The civil-rights leader's burial place is just east of Ebenezer Baptist Church, where King preached. He had originally been buried in South-View Cemetery in Atlanta, where his father is still buried, but was moved to a marble crypt in 1970. The crypt is built on a pedestal in the middle of a reflecting pool and bears the inscription, "Rev. Martin Luther King, Jr. 1929-1968, 'Free at last, free at last, thank God almighty, I'm free at last.'" In 1976, a memorial park was built around the reflecting pool.
Constructed to remember the more than 3,000 unidentified Confederate soldiers buried in Atlanta's Oakland Cemetery, the Lion of Atlanta depicts a wounded lion grasping a Confederate flag. It was crafted in 1894 by Thomas Brady Sr. and modeled after Switzerland's famous Lion of Lucerne. When it was constructed, it used the largest block of marble that had been mined in Georgia.
Made from bronze and marble, the Confederate Statue in Gainesville, Georgia, is one of the state's few Confederate memorial statues that feature a soldier standing at the ready. The women who made the decision to erect this statue wanted the figure standing erect, rather than lying in the typical resting pose.
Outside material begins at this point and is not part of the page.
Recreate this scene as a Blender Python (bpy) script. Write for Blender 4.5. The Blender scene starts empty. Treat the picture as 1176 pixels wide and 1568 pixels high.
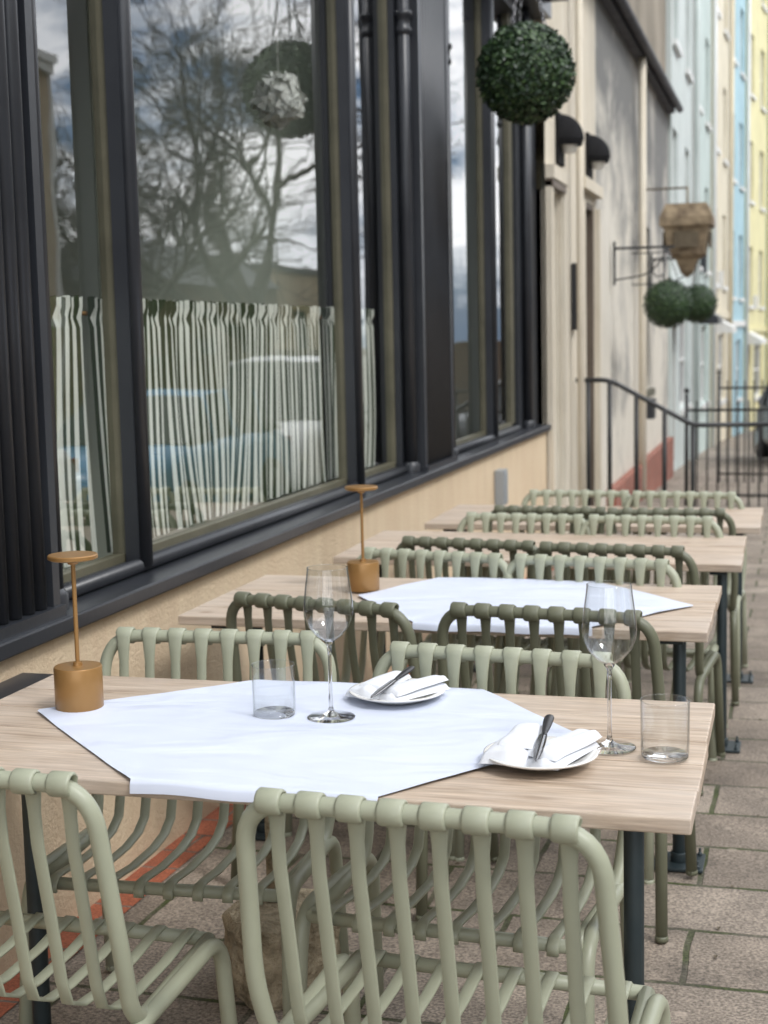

This required much discussion back and forth with the Chicago-based firm that constructed the statue. The statue was finally dedicated in 1909, two years after the United Daughters of the Confederacy began the venture.
Located in Thomson, Georgia, the McDuffie County Confederate Monument was constructed to remember that area's Confederate soldiers killed in battle. The monument has stood in front of the McDuffie Courthouse since 1896. The front of the monument features a pair of crossed sabers. The inscription reads: "They sleep the sleep of our noble slain defeated, yet without a stain. Proudly and peacefully."